Defining Equity in the Classroom

Recently the conversation about social justice in education and generally has shifted from equality to equity. As many before me have noted, equality focuses on every student getting the sameresources or supports. Equity, on the other hand, requires that we give every young person what they need to be successful. This idea has also been famously illustrated and reimagined using the analogy of spectators at a baseball game.
As someone who entered teaching with racial justice as the ultimate goal, equity has always been important to me, even when I didn’t know the vocabulary to describe it. But when it comes to actually creating equitable classrooms, it’s a lot easier said than done. Over the years I have struggled to achieve full equity in my classroom, in part I think because I’ve felt competing priorities as a classroom. For example, I abhor test prep, but I know that my student’s academic success will be partly measured by their standardized test scores.

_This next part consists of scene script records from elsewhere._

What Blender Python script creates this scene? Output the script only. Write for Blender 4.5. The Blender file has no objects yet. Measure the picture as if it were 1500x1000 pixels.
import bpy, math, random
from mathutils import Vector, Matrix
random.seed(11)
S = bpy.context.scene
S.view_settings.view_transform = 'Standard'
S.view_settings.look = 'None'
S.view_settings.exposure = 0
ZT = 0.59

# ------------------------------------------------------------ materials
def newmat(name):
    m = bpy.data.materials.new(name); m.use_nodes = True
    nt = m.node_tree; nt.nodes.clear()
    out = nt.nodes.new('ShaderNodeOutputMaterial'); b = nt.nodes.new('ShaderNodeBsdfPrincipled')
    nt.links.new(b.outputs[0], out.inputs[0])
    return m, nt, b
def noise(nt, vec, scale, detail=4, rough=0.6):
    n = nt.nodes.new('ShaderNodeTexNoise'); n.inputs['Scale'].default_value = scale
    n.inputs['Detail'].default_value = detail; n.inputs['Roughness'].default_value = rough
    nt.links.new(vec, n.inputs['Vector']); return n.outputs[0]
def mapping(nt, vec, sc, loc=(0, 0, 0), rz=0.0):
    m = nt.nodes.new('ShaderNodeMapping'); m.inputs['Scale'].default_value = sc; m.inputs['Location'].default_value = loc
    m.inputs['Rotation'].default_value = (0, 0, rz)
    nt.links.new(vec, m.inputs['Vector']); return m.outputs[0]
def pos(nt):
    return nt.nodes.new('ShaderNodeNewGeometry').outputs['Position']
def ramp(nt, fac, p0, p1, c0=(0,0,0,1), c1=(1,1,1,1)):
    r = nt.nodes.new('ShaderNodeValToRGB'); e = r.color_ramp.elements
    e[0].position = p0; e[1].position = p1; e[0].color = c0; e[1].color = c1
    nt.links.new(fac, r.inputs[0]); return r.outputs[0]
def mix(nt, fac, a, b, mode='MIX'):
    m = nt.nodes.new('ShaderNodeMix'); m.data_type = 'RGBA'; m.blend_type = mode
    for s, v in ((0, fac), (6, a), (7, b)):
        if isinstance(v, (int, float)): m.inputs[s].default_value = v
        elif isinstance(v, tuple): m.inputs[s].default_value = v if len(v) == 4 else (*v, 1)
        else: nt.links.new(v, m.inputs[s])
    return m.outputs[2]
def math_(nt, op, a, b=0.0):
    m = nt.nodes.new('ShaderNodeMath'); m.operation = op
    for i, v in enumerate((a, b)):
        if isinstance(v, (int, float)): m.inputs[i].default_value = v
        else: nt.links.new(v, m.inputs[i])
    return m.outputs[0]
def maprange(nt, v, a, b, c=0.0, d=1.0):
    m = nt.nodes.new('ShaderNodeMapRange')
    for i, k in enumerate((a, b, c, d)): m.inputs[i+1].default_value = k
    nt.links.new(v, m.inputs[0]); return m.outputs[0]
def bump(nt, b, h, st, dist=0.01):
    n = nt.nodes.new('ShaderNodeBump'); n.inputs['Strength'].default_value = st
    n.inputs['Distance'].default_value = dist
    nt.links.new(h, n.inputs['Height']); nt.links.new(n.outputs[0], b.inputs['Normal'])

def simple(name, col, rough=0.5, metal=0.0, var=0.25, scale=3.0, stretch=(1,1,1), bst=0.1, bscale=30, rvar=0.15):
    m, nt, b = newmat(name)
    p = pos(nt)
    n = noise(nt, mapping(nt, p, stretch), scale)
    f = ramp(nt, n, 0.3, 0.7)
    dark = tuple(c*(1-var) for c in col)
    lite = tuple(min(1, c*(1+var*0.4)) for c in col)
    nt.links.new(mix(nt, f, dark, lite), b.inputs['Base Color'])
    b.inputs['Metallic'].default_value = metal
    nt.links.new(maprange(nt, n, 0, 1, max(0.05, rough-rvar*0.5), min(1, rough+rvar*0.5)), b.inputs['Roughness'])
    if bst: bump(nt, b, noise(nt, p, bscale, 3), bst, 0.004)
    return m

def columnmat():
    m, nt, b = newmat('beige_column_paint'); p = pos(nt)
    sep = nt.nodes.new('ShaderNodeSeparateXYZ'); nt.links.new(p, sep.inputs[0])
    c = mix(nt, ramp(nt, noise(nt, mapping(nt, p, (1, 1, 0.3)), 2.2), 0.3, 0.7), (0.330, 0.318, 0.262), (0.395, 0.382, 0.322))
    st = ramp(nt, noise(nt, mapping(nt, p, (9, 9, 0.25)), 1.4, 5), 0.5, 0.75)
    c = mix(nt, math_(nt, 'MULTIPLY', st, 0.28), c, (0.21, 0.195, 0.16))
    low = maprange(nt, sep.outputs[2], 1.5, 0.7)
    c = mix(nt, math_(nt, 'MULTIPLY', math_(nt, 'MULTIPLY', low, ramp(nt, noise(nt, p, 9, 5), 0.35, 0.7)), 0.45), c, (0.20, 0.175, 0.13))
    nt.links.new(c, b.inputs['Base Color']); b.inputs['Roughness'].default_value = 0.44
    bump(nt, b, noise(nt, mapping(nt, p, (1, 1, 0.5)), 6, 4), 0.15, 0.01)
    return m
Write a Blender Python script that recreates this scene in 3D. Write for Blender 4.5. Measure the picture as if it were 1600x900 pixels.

Lately, though I’ve tried to rethink this series of trade-offs. I’m now trying to envision a holistic approach that holds together multiple domains. In this framework, I think of equity in my classroom as including the content that I teach, the pedagogy I use to teach, and the results of my teaching. It has always been tempting for me to think of one of these components, such as content and curriculum, as the foundation of equity in my classroom. But the purpose of this framework is to rethink this type of prioritization and understand that equity requires all three components concurrently.
This framework isn’t necessarily an original concept, but it is a way I’ve tried to organize the tenets of equitable teaching that I’ve learned from scholars like Lisa Delpit, Gloria Ladson-Billings, and Chris Emdin, as well as my own experience working in five different high-poverty schools in the Bronx and Harlem.

Equity in Content

What we teach matters. I know this isn’t a groundbreaking statement. And yet, I have been in schools where we talk a lot about changing outcomes for our Black and/or Latinx students, and meanwhile, we teach generic curriculum produced by Harcourt, Pearson, and Houghton-Mifflin. We cannot expect to achieve equity if our students aren’t excited about what they’re learning. And engagement requires content that is relevant. Relevance implies both the students’ interests – music, sports, animals – as well as the students’ cultures.
Returning to equity as giving every student what they need, let’s remember that the majority of booksTV, and movies, are skewed towards a white audience. Too often when people of color appear in media, they are stereotyped. People of color are similarly erased from history textbooks. Thus, our students need positive, honest portrayals of people of color in their curriculum.

Pedagogy

In addition to a curriculum that provides our students “mirrors” as well as windows, we must think about the delivery of said curriculum. Teaching that provides kids an opportunity to liberate their minds, while restricting their bodies, cannot be equitable. I’m thinking of the many “no excuses” charter schools in New York City, where I teach. These are schools that cheer about their unparalleled test results, while forcing their kids to sit robotically in class, and move through the halls, eat breakfast and lunch in silence.
If our classrooms do not allow kids to be kids, then we are not promoting equity. Kids need to move. Kids need to socialize. Kids need to make mistakes, and learn from them, without fear of humiliation.
I’ve also had to be careful about teaching too much on the other end of the spectrum. My first year of teaching I told the kids, “I want you to be in charge of this classroom.” And they were. But not much learning was accomplished because I was not an effective authority figure. Even once I mastered community building in my classroom, I have still had to be thoughtful as a white teacher who subconsciously prefers my cultural norms of communication and teaching. Lisa Delpit describes this dynamic as part of the “‘skills’ versus ‘process'” debate in her essay “The Silenced Dialogue“. Thus there needs to be a balance between providing structure, and direction, while also honoring the humanity of our students.

Results

In my fifth year of teaching, I started working at a progressive elementary school. My students called me by my first name, they didn’t have to wear uniforms, and there was an emphasis across the school on hands-on learning. I was excited by this philosophy, but I was new to it, and so I made mistakes. I planned an informational reading and writing unit on the Civil Rights movement. My kids were excited to learn more about the history of the movement. We visited the Schomburg Center for a film screening, and welcomed the president of the New York chapter of the NAACP, Hazel Dukes, into our classroom.
But when the unit was over, I was disappointed by my students’ work. In my attempt to give my students more freedom, I hadn’t adequately supported my struggling students, nor pushed my higher performing students. In an educational system that already severely underestimates the abilities of Black and/or Latinx children, this was unacceptable.
If we teach our students to know their history and allow them to lead their learning, but they ultimately fail to meet grade level standards, then we have failed at achieving equity. Our students need to be given the best chance to succeed beyond the walls of our classrooms. And while we might simultaneously work to redefine or replace harmful definitions of success such as standardized tests, we cannot pretend our students aren’t currently being measured by these current criteria.
Putting it All Together
Our kids need to learn how to read, write, and numerate. They need to be respected as human beings, and to experience full childhoods. They need to learn about themselves, and their history, and to be resilient against negative stereotypes in the world around them. As teachers, we are responsible for creating classrooms that provide all these things. To do one without another is to fall short of creating a truly equitable classroom.